The Kenan Theatre Company at the University of North Carolina at Chapel Hill will present the musical comedy Johnny Johnston November 20-24. The book was written by North Carolina Literary Hall of Fame inductee Paul Green with music by Kurt Weil.
Johnny Johnston is based on Jaroslav Hasek’s satiric novel The Good Soldier Švejk, and focuses on a naïve and idealistic young man who, despite his pacifist views, leaves his sweetheart Minny Belle Tompkins, to fight in Europe in World War I. He manages to bring the skirmish to a temporary halt by incapacitating a meeting of the generals with laughing gas, but once they recover he finds himself committed to an asylum for ten years. He returns home to discover Minny Belle has married a capitalist. He settles down as a toymaker who will create anything except wooden soldiers, his personal gesture of peace in an increasingly warlike society.
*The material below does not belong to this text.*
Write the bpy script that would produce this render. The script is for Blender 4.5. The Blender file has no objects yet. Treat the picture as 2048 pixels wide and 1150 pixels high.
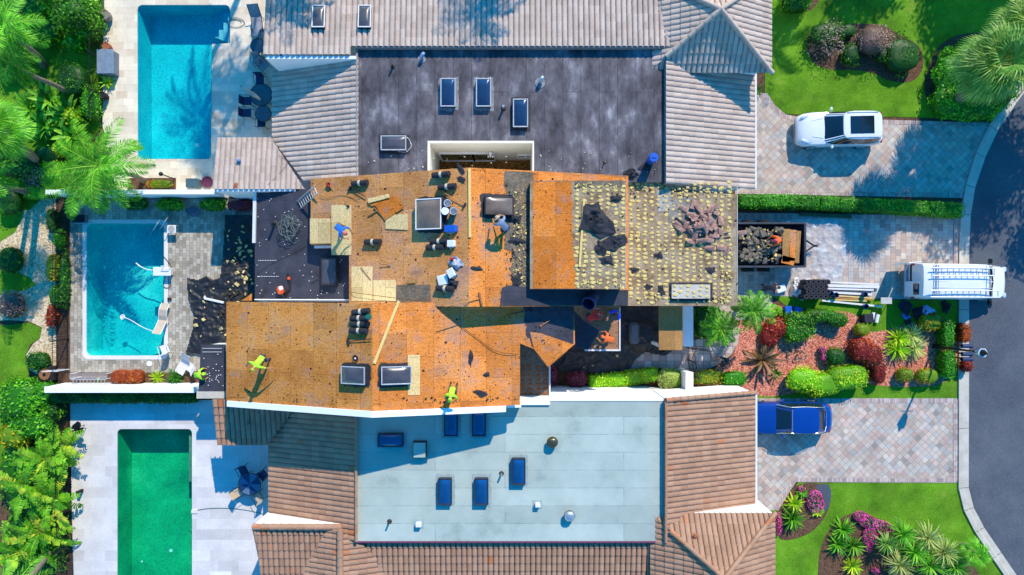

Dramatist, teacher and author Paul Green (1894-1981) is one of North Carolina’s most revered writers and one of America’s most distinguished. His first Broadway play, In Abraham’s Bosom, won a Pulitzer Prize, and was followed by six more Broadway plays over his lifetime, as well as numerous other short and full-length plays, screenplays, short-story collections, and books of nonfiction. A lifelong fascination with theatrical elements such as dance, language, music, and lighting, combined with a desire for the drama to make a difference in American social life, led to Paul Green’s development of the Symphonic Outdoor Drama. His first, The Lost Colony, has been staged in Manteo, NC, every year since its first performance in 1937, except during World War II. More than fifty of these historically-based plays, including five of Green’s original seventeen, produced in outdoor amphitheaters near where their actual events took place, are staged annually across the United States.
He was introduced to Kurt Weil by Cheryl Crawford (of the Group Theatre), and the result was this 1936 musical, Johnny Johnston.